INPUT MATERIAL:
[start]

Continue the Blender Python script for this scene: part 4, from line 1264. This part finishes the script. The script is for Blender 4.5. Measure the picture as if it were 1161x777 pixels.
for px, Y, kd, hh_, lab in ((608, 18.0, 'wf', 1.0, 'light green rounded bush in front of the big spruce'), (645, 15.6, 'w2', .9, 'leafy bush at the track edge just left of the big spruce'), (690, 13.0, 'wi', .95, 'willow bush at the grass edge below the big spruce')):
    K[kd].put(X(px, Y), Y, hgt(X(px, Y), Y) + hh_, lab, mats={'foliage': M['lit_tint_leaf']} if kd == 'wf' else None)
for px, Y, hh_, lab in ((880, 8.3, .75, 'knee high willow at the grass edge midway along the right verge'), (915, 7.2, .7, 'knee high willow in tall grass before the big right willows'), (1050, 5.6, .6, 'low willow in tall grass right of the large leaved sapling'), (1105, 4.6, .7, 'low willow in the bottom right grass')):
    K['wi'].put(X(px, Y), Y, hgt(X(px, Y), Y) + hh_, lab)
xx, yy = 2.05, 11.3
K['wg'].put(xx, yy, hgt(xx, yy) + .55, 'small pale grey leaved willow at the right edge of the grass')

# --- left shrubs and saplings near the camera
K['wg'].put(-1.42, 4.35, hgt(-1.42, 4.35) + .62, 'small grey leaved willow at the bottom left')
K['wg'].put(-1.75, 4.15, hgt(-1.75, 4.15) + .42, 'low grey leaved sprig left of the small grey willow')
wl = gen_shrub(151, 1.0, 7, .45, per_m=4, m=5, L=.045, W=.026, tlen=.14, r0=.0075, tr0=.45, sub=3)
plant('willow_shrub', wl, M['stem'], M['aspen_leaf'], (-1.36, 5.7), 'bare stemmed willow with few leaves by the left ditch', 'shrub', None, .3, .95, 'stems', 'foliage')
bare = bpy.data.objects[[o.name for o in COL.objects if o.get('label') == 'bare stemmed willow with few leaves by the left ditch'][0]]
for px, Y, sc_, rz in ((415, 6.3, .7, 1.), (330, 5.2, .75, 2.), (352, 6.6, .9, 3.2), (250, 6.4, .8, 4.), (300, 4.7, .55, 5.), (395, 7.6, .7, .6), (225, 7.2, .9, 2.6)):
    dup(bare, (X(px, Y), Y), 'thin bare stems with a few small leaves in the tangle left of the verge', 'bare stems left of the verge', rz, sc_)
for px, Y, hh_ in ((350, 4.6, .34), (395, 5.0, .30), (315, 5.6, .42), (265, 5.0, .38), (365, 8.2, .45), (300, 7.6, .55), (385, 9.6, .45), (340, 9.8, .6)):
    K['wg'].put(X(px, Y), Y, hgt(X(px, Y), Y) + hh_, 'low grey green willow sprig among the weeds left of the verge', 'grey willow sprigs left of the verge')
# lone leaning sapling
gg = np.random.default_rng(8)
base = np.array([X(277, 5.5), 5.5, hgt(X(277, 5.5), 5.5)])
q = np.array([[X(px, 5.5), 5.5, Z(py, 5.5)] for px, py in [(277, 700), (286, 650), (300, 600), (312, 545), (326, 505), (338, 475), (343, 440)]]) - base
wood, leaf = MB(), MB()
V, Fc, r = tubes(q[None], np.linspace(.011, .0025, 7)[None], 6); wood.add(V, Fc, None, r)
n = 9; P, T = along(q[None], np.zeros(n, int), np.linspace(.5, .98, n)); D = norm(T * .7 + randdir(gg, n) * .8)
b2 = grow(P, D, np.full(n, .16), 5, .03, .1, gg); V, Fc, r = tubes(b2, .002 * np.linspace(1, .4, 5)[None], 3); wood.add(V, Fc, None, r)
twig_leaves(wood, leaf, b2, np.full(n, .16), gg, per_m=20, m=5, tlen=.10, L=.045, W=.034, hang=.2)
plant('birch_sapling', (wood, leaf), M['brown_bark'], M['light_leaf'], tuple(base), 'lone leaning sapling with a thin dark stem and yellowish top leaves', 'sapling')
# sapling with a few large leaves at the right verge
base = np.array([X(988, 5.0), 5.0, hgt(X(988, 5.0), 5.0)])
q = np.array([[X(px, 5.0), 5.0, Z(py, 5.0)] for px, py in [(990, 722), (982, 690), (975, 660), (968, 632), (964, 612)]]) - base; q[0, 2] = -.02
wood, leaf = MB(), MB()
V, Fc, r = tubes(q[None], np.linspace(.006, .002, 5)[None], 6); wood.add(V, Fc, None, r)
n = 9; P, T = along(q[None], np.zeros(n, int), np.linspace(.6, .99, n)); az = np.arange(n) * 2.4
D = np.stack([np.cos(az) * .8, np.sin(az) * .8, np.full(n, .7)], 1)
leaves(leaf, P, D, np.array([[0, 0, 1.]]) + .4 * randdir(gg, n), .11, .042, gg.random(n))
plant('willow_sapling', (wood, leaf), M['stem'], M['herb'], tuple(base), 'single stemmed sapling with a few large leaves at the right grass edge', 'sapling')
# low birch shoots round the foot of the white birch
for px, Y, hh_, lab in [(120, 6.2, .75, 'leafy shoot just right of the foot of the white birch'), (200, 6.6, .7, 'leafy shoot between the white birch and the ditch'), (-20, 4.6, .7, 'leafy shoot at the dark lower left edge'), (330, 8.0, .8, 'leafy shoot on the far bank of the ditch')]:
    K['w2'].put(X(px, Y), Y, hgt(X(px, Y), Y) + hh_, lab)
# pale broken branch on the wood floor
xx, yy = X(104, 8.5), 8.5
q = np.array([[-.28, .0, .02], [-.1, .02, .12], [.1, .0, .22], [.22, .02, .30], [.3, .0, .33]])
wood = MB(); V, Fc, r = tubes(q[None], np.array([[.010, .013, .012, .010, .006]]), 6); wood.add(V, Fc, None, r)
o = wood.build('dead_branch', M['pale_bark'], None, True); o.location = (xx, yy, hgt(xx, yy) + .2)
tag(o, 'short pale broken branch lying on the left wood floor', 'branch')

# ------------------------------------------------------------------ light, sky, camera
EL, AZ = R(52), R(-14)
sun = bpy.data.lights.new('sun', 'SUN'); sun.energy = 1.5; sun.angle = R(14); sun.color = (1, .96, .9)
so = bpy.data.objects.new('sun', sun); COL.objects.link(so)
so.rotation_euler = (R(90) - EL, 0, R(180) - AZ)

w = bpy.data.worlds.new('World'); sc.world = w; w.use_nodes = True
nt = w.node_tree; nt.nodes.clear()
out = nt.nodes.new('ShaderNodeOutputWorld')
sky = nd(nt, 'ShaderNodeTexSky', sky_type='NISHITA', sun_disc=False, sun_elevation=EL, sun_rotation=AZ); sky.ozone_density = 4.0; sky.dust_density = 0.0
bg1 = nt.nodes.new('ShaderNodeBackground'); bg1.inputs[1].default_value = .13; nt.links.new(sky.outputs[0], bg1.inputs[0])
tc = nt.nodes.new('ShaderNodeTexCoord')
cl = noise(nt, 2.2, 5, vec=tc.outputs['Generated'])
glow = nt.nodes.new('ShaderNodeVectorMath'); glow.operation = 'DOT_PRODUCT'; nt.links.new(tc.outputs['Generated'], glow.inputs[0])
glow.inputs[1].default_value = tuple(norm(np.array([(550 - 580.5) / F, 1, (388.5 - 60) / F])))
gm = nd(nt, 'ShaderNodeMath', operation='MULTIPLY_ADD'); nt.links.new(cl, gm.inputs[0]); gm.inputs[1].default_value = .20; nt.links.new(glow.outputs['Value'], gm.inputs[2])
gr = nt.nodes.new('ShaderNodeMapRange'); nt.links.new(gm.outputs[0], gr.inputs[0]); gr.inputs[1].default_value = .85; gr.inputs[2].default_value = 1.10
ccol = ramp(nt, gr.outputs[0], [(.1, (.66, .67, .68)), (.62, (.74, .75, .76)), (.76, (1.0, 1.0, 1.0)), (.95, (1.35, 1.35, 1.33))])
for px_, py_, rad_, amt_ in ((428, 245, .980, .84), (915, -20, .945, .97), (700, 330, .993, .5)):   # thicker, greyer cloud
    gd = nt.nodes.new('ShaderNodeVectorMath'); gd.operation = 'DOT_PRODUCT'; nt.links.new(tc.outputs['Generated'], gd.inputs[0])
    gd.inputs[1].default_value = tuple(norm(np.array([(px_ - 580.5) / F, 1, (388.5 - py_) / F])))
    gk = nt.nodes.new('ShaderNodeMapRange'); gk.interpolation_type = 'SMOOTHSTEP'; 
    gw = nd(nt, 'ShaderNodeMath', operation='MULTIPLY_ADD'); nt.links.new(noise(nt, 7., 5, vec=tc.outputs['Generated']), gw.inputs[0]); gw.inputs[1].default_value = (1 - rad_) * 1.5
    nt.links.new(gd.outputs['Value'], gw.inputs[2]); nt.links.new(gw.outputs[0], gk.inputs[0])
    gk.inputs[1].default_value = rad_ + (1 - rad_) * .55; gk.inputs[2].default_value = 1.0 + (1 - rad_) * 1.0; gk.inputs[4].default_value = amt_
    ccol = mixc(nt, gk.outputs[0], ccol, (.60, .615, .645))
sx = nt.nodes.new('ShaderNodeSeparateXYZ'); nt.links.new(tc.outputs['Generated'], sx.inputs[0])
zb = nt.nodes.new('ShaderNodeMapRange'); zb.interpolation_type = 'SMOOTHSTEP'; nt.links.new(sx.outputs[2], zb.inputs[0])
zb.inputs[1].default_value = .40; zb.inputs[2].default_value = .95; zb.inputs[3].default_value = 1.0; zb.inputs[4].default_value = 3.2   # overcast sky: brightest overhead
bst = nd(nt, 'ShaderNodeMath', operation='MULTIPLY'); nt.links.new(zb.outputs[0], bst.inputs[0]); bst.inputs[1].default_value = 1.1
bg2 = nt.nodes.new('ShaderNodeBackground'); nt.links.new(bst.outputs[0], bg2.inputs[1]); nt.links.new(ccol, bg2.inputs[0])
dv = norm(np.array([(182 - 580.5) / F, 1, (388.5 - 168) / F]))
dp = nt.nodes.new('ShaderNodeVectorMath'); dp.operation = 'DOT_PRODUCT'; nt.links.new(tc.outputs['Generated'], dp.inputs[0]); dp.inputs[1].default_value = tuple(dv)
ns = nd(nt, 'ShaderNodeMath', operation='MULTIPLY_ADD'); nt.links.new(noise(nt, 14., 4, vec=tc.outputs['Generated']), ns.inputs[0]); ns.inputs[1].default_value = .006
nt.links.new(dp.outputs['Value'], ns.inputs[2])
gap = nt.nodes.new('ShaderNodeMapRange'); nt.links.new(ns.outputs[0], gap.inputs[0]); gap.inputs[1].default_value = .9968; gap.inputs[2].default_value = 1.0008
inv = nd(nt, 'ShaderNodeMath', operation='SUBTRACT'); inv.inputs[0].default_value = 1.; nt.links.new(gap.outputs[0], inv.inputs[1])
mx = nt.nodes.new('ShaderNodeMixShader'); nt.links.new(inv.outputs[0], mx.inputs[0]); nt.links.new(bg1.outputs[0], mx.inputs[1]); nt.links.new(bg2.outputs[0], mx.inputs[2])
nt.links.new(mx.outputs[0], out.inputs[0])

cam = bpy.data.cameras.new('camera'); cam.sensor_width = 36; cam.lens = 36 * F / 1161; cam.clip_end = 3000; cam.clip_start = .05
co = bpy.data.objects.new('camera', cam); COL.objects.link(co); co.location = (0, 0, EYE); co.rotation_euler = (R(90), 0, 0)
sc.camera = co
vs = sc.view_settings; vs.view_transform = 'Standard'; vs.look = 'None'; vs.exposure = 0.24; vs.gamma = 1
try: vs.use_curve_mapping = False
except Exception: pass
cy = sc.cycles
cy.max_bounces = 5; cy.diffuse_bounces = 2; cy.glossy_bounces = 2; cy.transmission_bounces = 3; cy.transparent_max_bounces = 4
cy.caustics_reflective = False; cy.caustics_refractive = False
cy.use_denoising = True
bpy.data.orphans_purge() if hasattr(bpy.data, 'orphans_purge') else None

[end]
[start]

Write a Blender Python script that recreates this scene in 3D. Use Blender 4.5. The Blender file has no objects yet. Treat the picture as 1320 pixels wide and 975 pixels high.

[end]
[start]

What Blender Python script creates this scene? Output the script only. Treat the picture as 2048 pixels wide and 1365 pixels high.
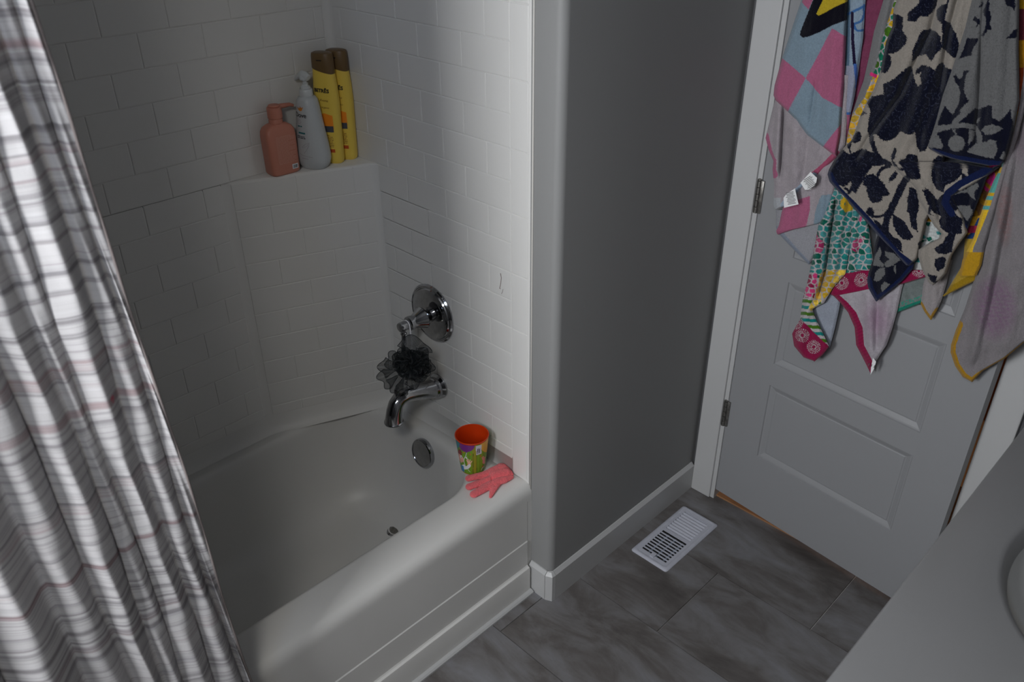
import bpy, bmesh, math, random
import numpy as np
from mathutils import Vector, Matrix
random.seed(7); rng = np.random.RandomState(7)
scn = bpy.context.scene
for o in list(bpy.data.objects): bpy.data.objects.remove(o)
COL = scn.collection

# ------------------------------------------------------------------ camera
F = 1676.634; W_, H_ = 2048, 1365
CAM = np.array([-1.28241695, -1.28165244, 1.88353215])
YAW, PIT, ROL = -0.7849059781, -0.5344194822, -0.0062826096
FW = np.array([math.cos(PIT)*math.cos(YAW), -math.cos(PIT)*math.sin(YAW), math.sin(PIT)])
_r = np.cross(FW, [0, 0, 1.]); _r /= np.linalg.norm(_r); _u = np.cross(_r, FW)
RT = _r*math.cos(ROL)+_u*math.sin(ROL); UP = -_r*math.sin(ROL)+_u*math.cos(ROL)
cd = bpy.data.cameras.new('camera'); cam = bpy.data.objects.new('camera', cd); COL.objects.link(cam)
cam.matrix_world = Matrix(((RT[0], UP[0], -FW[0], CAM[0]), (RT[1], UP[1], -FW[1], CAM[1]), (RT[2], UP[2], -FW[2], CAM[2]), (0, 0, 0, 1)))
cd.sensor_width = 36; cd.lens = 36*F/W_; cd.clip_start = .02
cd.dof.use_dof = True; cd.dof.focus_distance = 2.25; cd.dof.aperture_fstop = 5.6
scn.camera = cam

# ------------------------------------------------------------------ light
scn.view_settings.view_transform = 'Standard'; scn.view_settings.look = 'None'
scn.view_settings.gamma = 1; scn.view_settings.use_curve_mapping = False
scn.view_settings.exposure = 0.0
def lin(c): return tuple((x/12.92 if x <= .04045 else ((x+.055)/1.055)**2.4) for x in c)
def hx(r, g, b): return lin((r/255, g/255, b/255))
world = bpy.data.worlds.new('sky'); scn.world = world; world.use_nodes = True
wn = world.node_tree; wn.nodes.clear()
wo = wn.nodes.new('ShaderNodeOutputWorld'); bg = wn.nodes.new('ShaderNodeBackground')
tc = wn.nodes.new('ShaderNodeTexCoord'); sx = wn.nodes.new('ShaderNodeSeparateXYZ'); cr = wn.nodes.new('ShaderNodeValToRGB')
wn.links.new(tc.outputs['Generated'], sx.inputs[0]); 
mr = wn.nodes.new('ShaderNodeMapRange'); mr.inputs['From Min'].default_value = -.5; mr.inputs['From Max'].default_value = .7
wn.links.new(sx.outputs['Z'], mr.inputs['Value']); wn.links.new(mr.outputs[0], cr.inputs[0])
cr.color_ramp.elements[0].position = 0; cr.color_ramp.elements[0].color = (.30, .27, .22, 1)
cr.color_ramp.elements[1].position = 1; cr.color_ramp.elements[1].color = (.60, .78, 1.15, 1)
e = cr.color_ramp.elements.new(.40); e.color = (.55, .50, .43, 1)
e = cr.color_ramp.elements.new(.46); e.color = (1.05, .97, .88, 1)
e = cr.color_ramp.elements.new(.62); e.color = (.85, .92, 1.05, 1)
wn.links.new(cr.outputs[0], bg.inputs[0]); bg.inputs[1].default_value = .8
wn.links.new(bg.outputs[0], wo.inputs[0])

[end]

TO DO:
Every line from the one containing "What Blender Python" through the one containing "COL = scn.collection" should be quoted exactly, and no other lines; keep pictures out of the copy.

OUTPUT FOR THIS TASK:
What Blender Python script creates this scene? Output the script only. Treat the picture as 2048 pixels wide and 1365 pixels high.
import bpy, bmesh, math, random
import numpy as np
from mathutils import Vector, Matrix
random.seed(7); rng = np.random.RandomState(7)
scn = bpy.context.scene
for o in list(bpy.data.objects): bpy.data.objects.remove(o)
COL = scn.collection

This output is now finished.